Che cosa vuol dire “trasformare le cose”?

Noi “occidentali” siamo capaci solo di distruggere. Infatti tutto quello che costruiamo implica la distruzione irreversibile di qualcosa che appartiene all’ambiente naturale. La differenza fondamentale tra la nostra civiltà e quelle basate sull’autoconsumo è che queste si limitano a trasformare la natura, senza distruggerla.

Per trasformare la natura bisogna usare mezzi naturali, ricavati dalla stessa natura. Questo significa che dovremmo accontentarci di ciò che ci offre la superficie terrestre: non ha alcun senso “umano” o “naturale” andare a scavare troppo in profondità. Quando si è fatta una buca e si è piantato un seme, questo è sufficiente per l’alimentazione.

L’uomo deve vivere di ciò che gli offre la natura in superficie: caccia, pesca, allevamento, agricoltura… Le primissime popolazioni vivevano soprattutto di raccolta di cibo selvatico: tuberi, radici, frutti, funghi, miele, erbe, foglie, uova, insetti… La caccia venne dopo.

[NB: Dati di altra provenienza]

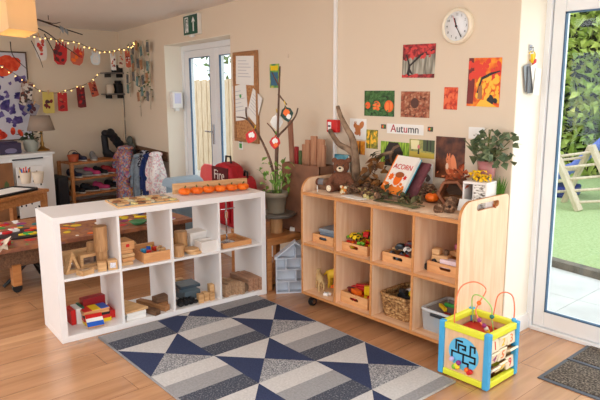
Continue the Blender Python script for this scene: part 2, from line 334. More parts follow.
# fence and trees beyond the recessed door
FEN=wood('fence_boards',(196,170,138),(226,206,176),'z',5,.8,8)
m=MB()
for k in range(70): m.bx(-9.4+k*.115,-9.4+k*.115+.11,2.2+.012*(k%2),2.22+.012*(k%2),-.1,1.66+.01*(k%3))
m.bx(-9.4,-1.4,2.24,2.29,.3,.4); m.bx(-9.4,-1.4,2.24,2.29,1.3,1.4)
one(m,'wooden_fence',FEN,'pale upright board fence seen through the recessed glass door','fence','B',0,0)
for (r,d,zt,lab) in ((-8.3,3.6,4.2,'grey trunked tree behind the board fence, left glass pane'),(-6.0,3.9,4.0,'leafy tree behind the board fence, right glass pane')):
    t=T('garden_tree',lab,'tree','B',r,d,-.1)
    m=MB(); m.tube([(0,0,0),(.05,0,1.2),(-.03,.05,2.4),(.1,0,3.6)],[.2,.17,.14,.07],10); m.tube([(0,0,1.9),(.5,.1,2.7),(.8,.1,3.3)],[.09,.06,.03]); m.tube([(0,0,2.2),(-.5,0,2.9),(-.8,0,3.4)],[.08,.05,.03]); m.build('trunk',BARK,t)
    foliage(700,lambda:(rnd.gauss(0,.75),rnd.gauss(.2,.4),rnd.uniform(1.9,4.3)),.17,LEAF2,'crown',t)
RCH=pbr('red_chair_plastic',(232,92,100),.35)
t=T('garden_chair','red plastic garden chair back showing behind the glass of the recessed door','chair','B',-3.60,.62,-.12,.2)
m=MB(); m.prism([(-.16,.34),(-.17,.5),(-.14,.6),(-.07,.65),(.07,.65),(.14,.6),(.17,.5),(.16,.34)],-.015,.015,'xz'); m.build('backrest',RCH,t,.01)
m=MB(); m.bx(-.16,.16,-.3,.0,.31,.34); m.build('seat',RCH,t,.012)
for x in (-.14,.14):
    for y in (-.28,-.02): m=MB(); m.tube([(x,y,0.02),(x*.95,y,.32)],.018); m.build('leg',RCH,t)
# ================================================================ rug and mats
NAVY=ramp('navy_pile',[(40,50,80),(54,64,96)],120,.95); LIGHTP=ramp('cream_pile',[(186,183,180),(204,201,198)],90,.95); GREYP=ramp('grey_pile',[(140,139,140),(158,157,158)],90,.95)
DSP=ramp('dark_flecked_pile',[(62,66,78),(78,82,94),(138,139,142)],110,.95,2,lo=.4,hi=.72); LSP=ramp('light_flecked_pile',[(98,100,108),(146,147,150),(182,181,180)],170,.95,2,lo=.4,hi=.6)
RM=[NAVY,LIGHTP,GREYP,DSP,LSP]
m=MB(); X0,DX,Y0,DY=-3.335,.2125,1.325,.196
xmin,xmax=-3.39,-1.63
def clip(poly):
    def cut(P,f):
        o=[]
        for i in range(len(P)):
            a,b=P[i-1],P[i]; fa,fb=f(a),f(b)
            if (fa<0)!=(fb<0): t=fa/(fa-fb); o.append((a[0]+t*(b[0]-a[0]),a[1]+t*(b[1]-a[1])))
            if fb>=0: o.append(b)
        return o
    P=cut(poly,lambda p:p[0]-xmin)
    return cut(P,lambda p:xmax-p[0]) if P else P
def rp(poly,k):
    P=clip([(X0+DX*i,Y0+DY*j) for i,j in poly])
    if len(P)>2: m.add([(x,y,.009) for x,y in P],[tuple(range(len(P)))],k)
for r in range(3):
    j=2*r; off=1 if r%2==0 else -1
    for b in range(-2,3):
        i=off+4*b
        if True:
            c=(i+1,j+1); rp([(i,j+2),c,(i+2,j+2)],0); rp([(i,j),(i+2,j),c],0); rp([(i,j),c,(i,j+2)],1); rp([(i+2,j),(i+2,j+2),c],4)
            for k,mt in enumerate((1,2,3)): a=i+2+2*k/3; e=i+2+2*(k+1)/3; rp([(a,j),(e,j),(e,j+2),(a,j+2)],mt)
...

Quando si vanno a cercare risorse nel sottosuolo, la comunità originaria non esiste più: al suo posto sono subentrate le differenze di genere, di casta o di classe e quindi la necessità di avere eccedenze alimentari da controllare. Le civiltà antagonistiche sono nate proprio dall’esigenza di controllare queste eccedenze. Si pensava al futuro distruggendo tradizioni millenarie.

Noi dovremmo nutrirci di prodotti visibili a occhio nudo, che non richiedono particolari trasformazioni, al pari delle tribù che vivevano a contatto delle foreste. Invece di difendere queste popolazioni nell’habitat ove esistono, facciamo di tutto per “civilizzarle”, per farle diventare come noi.

Ma la nostra esistenza è del tutto artificiale e quindi innaturale. Non si conciliano le trasformazioni ottenute artificialmente con le esigenze riproduttive della natura. Esiste artificio là dove il prodotto che si ottiene non è facilmente riciclabile, cioè non si reintegra velocemente coi meccanismi riproduttivi della natura.

Non si può assegnare alla natura il compito di smaltire i nostri rifiuti e i nostri strumenti di lavoro in un lasso di tempo di molto superiore alla nostra esistenza. Se con la fine della nostra vita, tutto quello che abbiamo usato rimane, vorrà dire che noi avremo obbligato qualcuno, a prescindere dalla sua volontà, a smaltire quanto ci apparteneva. Un tempo i beni ch’erano appartenuti alla persona, venivano deposti nella sua tomba, vicini al suo corpo, nell’ingenua credenza che potesse averne bisogno anche nell’aldilà. E i morti si seppellivano in posizione fetale, perché avrebbero dovuto rinascere in una nuova dimensione, che non poteva essere molto diversa da quella già vissuta.

Una comunità o una generazione non può far pagare a un’altra comunità o alla generazione successiva il proprio impatto ambientale. Vivere un’esistenza naturale vuol dire che la natura è preposta a darci i mezzi necessari alla nostra sussistenza. Questi mezzi possono essere trasformati, ma rispettandone le caratteristiche di fondo. Dal ramo di un albero posso ricavare l’arco e la freccia con cui cacciare, ma se taglio il tronco per fare legna da ardere, sono già un anti-ecologista, a meno che io non sia in grado di garantire che nell’arco della mia vita tutti gli alberi da me tagliati potranno essere sostituiti con altri nuovamente piantati.

L’essere umano, all’interno del suo clan di appartenenza (poiché per un’esistenza naturale è da escludere qualunque individualità isolata), deve usare ciò che gli serve per sopravvivere: tutto quanto eccede questo scopo, va rifiutato.

Si possono catturare degli animali selvatici, addomesticarli e utilizzarli per la sopravvivenza. Ma tenere questi animali come reclusi, in appositi stabilimenti o, peggio ancora, negli zoo, o usarli come cavie, inseminarli artificialmente, riprodurli in laboratorio, obbligarli a gare sportive o a combattimenti o a comportamenti per loro del tutto innaturali, è immorale.

Noi dovremmo alimentarci con quanto la natura ci offre spontaneamente e con quanto produciamo nel rispetto delle sue esigenze riproduttive. Se vogliamo dare un senso alla nostra umanità, dobbiamo anzitutto accettare ch’essa si lasci fare dalla natura.

Il vero problema è come far accettare delle verità che dovrebbero essere evidenti e che millenni di cosiddetta “civiltà” han reso assurde.